### [DATA PROVIDED]
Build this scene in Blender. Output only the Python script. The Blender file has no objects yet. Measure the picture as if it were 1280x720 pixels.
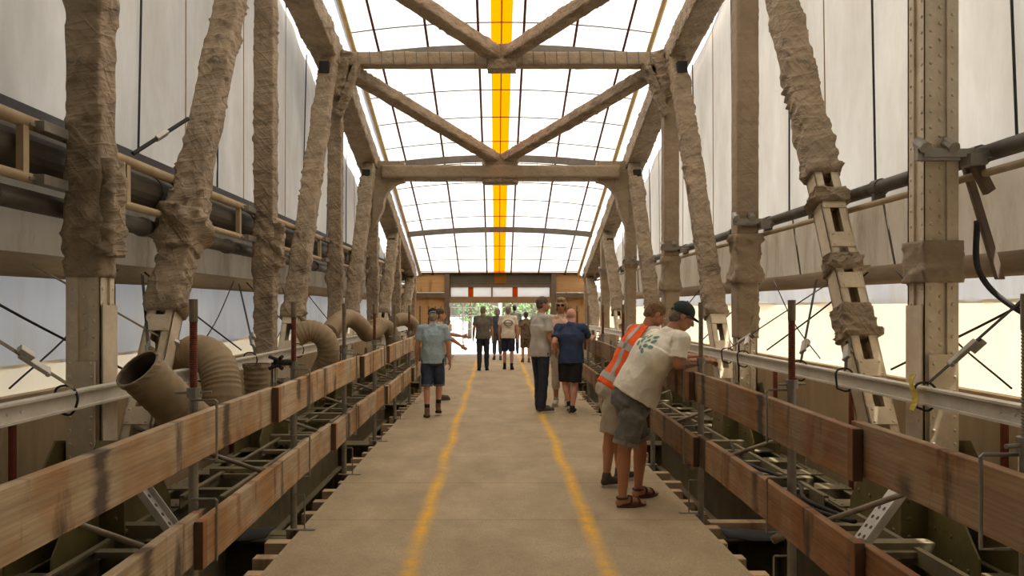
import bpy, bmesh, math, random
from mathutils import Vector, Matrix, noise
V = Vector
PI = math.pi
rnd = random.Random(11)
C = bpy.context.scene.collection
ORD = ['nearest', 'second', 'third', 'fourth', 'fifth', 'sixth', 'seventh', 'eighth', 'ninth', 'tenth',
       'eleventh', 'twelfth', 'thirteenth', 'fourteenth', 'fifteenth', 'sixteenth']
ORIG = {}

# ------------------------------------------------------------------ helpers
def lin(r, g, b):
    f = lambda c: (c / 255 / 12.92) if c / 255 <= .04045 else ((c / 255 + .055) / 1.055) ** 2.4
    return (f(r), f(g), f(b), 1)

def thing(name, label, cat, loc=(0, 0, 0), group=None, kind=None):
    o = bpy.data.objects.new(name, None); C.objects.link(o)
    o.empty_display_size = .1
    o.location = loc; ORIG[o] = V(loc)
    if label: o['label'] = label
    if cat: o['category'] = cat
    if group: o['group'] = group
    if kind: o['kind'] = kind
    return o

def tag(o, label=None, cat=None, group=None, kind=None):
    if label: o['label'] = label
    if cat: o['category'] = cat
    if group: o['group'] = group
    if kind: o['kind'] = kind
    return o

def copy_tree(o, parent=None):
    c = o.copy(); C.objects.link(c)
    if parent: c.parent = parent
    for ch in list(o.children): copy_tree(ch, c)
    return c

class MB:
    def __init__(s): s.v = []; s.f = []; s.m = []; s.cur = 0
    def add(s, vs, fs):
        b = len(s.v); s.v += [V(p) for p in vs]
        for f in fs: s.f.append([i + b for i in f]); s.m.append(s.cur)
        return s
    def obox(s, c, a, b, d):
        c, a, b, d = V(c), V(a), V(b), V(d)
        vs = [c + i * a + j * b + k * d for i in (-1, 1) for j in (-1, 1) for k in (-1, 1)]
        return s.add(vs, [(0, 1, 3, 2), (4, 6, 7, 5), (0, 4, 5, 1), (2, 3, 7, 6), (0, 2, 6, 4), (1, 5, 7, 3)])
    def box(s, x0, x1, y0, y1, z0, z1):
        return s.obox(((x0 + x1) / 2, (y0 + y1) / 2, (z0 + z1) / 2), ((x1 - x0) / 2, 0, 0), (0, (y1 - y0) / 2, 0), (0, 0, (z1 - z0) / 2))
    def rings(s, rr, closed=True, cap0=True, cap1=True):
        n = len(rr[0]); b = len(s.v)
        for r in rr: s.v += [V(p) for p in r]
        for i in range(len(rr) - 1):
            for j in range(n if closed else n - 1):
                k = (j + 1) % n
                s.f.append([b + i * n + j, b + i * n + k, b + (i + 1) * n + k, b + (i + 1) * n + j]); s.m.append(s.cur)
        if cap0: s.f.append([b + j for j in range(n)][::-1]); s.m.append(s.cur)
        if cap1: s.f.append([b + (len(rr) - 1) * n + j for j in range(n)]); s.m.append(s.cur)
        return s
    def tube(s, pts, r, n=10, cap=True, rad=None):
        pts = [V(p) for p in pts]; rr = []; u = None
        for i, p in enumerate(pts):
            t = (pts[min(i + 1, len(pts) - 1)] - pts[max(i - 1, 0)]).normalized()
            if u is None:
                u = t.cross(V((0, 0, 1)))
                if u.length < .05: u = t.cross(V((1, 0, 0)))
            u = (u - t * u.dot(t)).normalized(); w = t.cross(u)
            R = rad[i] if rad else r
            rr.append([p + R * (math.cos(2 * PI * k / n) * u + math.sin(2 * PI * k / n) * w) for k in range(n)])
        return s.rings(rr, True, cap, cap)
    def ball(s, c, r, n=10, m=7, a=(1, 0, 0), b=(0, 1, 0), d=(0, 0, 1)):
        """ellipsoid with radii r along axes a, b, d"""
        c = V(c); a, b, d = V(a).normalized(), V(b).normalized(), V(d).normalized()
        if not hasattr(r, '__len__'): r = (r, r, r)
        rr = []
        for i in range(m + 1):
            th = PI * (.02 + .96 * i / m)
            rr.append([c + r[0] * math.sin(th) * math.cos(2 * PI * k / n) * a + r[1] * math.sin(th) * math.sin(2 * PI * k / n) * b - r[2] * math.cos(th) * d for k in range(n)])
        return s.rings(rr)
    def rivet(s, c, nrm, r=.016):
        c, nrm = V(c), V(nrm).normalized()
        u = nrm.orthogonal().normalized(); w = nrm.cross(u)
        r1 = [c + r * (math.cos(2 * PI * k / 7) * u + math.sin(2 * PI * k / 7) * w) for k in range(7)]
        r2 = [c + nrm * r * .55 + r * .6 * (math.cos(2 * PI * k / 7) * u + math.sin(2 * PI * k / 7) * w) for k in range(7)]
        return s.rings([r1, r2], cap0=False)
    def prism(s, poly, ext):
        """polygon (3-D points) extruded by the vector ext"""
        n = len(poly); e = V(ext)
        vs = [V(p) for p in poly] + [V(p) + e for p in poly]
        return s.add(vs, [list(range(n))[::-1], list(range(n, 2 * n))] + [[i, (i + 1) % n, n + (i + 1) % n, n + i] for i in range(n)])
    def build(s, name, mat, parent=None, smooth=False, bevel=0, loc=None, auto=None):
        o = ORIG.get(parent, V((0, 0, 0))) if parent else (V(loc) if loc else V((0, 0, 0)))
        me = bpy.data.meshes.new(name)
        me.from_pydata([tuple(p - o) for p in s.v], [], s.f)
        for mm in (mat if isinstance(mat, (list, tuple)) else [mat]): me.materials.append(mm)
        if any(s.m): me.polygons.foreach_set('material_index', s.m)
        bm = bmesh.new(); bm.from_mesh(me)
        bmesh.ops.recalc_face_normals(bm, faces=bm.faces)
        if bevel: bmesh.ops.bevel(bm, geom=list(bm.edges), offset=bevel, segments=1, affect='EDGES')
        bm.to_mesh(me); bm.free()
        if smooth: me.polygons.foreach_set('use_smooth', [True] * len(me.polygons))
        ob = bpy.data.objects.new(name, me); C.objects.link(ob)
        if parent: ob.parent = parent
        else: ob.location = o
        ORIG[ob] = o
        return ob

def spline(pts, k=8):
    pts = [V(p) for p in pts]; P = [2 * pts[0] - pts[1]] + pts + [2 * pts[-1] - pts[-2]]; out = []
    for i in range(1, len(P) - 2):
        a, b, c, d = P[i - 1:i + 3]
        for j in range(k):
            t = j / k
            out.append(.5 * ((2 * b) + (c - a) * t + (2 * a - 5 * b + 4 * c - d) * t * t + (3 * b - a - 3 * c + d) * t ** 3))
    return out + [pts[-1]]

def N3(x, y, z): return noise.noise(V((x, y, z)))

# ------------------------------------------------------------------ materials
def nodes(name):
    m = bpy.data.materials.new(name); m.use_nodes = True
    nt = m.node_tree; nt.nodes.clear()
    out = nt.nodes.new('ShaderNodeOutputMaterial')
    return m, nt, out
def nd(nt, t, **kw):
    n = nt.nodes.new(t)
    for k, v in kw.items():
        if k in n.inputs: n.inputs[k].default_value = v
        else: setattr(n, k, v)
    return n
def coords(nt, stretch=(1, 1, 1), kind='Object'):
    tc = nd(nt, 'ShaderNodeTexCoord'); mp = nd(nt, 'ShaderNodeMapping')
    mp.inputs['Scale'].default_value = stretch
    nt.links.new(tc.outputs[kind], mp.inputs[0]); return mp.outputs[0]
def ramp(nt, fac, stops):
    r = nd(nt, 'ShaderNodeValToRGB'); e = r.color_ramp.elements
    while len(e) < len(stops): e.new(.5)
    for i, (p, c) in enumerate(stops): e[i].position = p; e[i].color = c
    nt.links.new(fac, r.inputs[0]); return r.outputs[0]
def math_(nt, op, a, b=None, clamp=False):
    n = nd(nt, 'ShaderNodeMath', operation=op, use_clamp=clamp)
    for i, x in enumerate((a, b)):
        if x is None: continue
        if isinstance(x, (int, float)): n.inputs[i].default_value = x
        else: nt.links.new(x, n.inputs[i])
    return n.outputs[0]
def mixc(nt, fac, a, b, mode='MIX'):
    n = nd(nt, 'ShaderNodeMix', data_type='RGBA', blend_type=mode)
    for i, x in ((0, fac), (6, a), (7, b)):
        if isinstance(x, (int, float, tuple)): n.inputs[i].default_value = x
        else: nt.links.new(x, n.inputs[i])
    return n.outputs[2]
def noise_(nt, co, scale, detail=5, rough=.6):
    n = nd(nt, 'ShaderNodeTexNoise'); n.inputs['Scale'].default_value = scale
    n.inputs['Detail'].default_value = detail; n.inputs['Roughness'].default_value = rough
    nt.links.new(co, n.inputs['Vector']); return n.outputs['Fac']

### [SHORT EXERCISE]
Everything from the first line of the listing above through the line that contains "return (f(r), f(g), f(b), 1)" is to be restated word for word, minus the pictures.

### [WRITTEN ANSWER]
Build this scene in Blender. Output only the Python script. The Blender file has no objects yet. Measure the picture as if it were 1280x720 pixels.
import bpy, bmesh, math, random
from mathutils import Vector, Matrix, noise
V = Vector
PI = math.pi
rnd = random.Random(11)
C = bpy.context.scene.collection
ORD = ['nearest', 'second', 'third', 'fourth', 'fifth', 'sixth', 'seventh', 'eighth', 'ninth', 'tenth',
       'eleventh', 'twelfth', 'thirteenth', 'fourteenth', 'fifteenth', 'sixteenth']
ORIG = {}

# ------------------------------------------------------------------ helpers
def lin(r, g, b):
    f = lambda c: (c / 255 / 12.92) if c / 255 <= .04045 else ((c / 255 + .055) / 1.055) ** 2.4
    return (f(r), f(g), f(b), 1)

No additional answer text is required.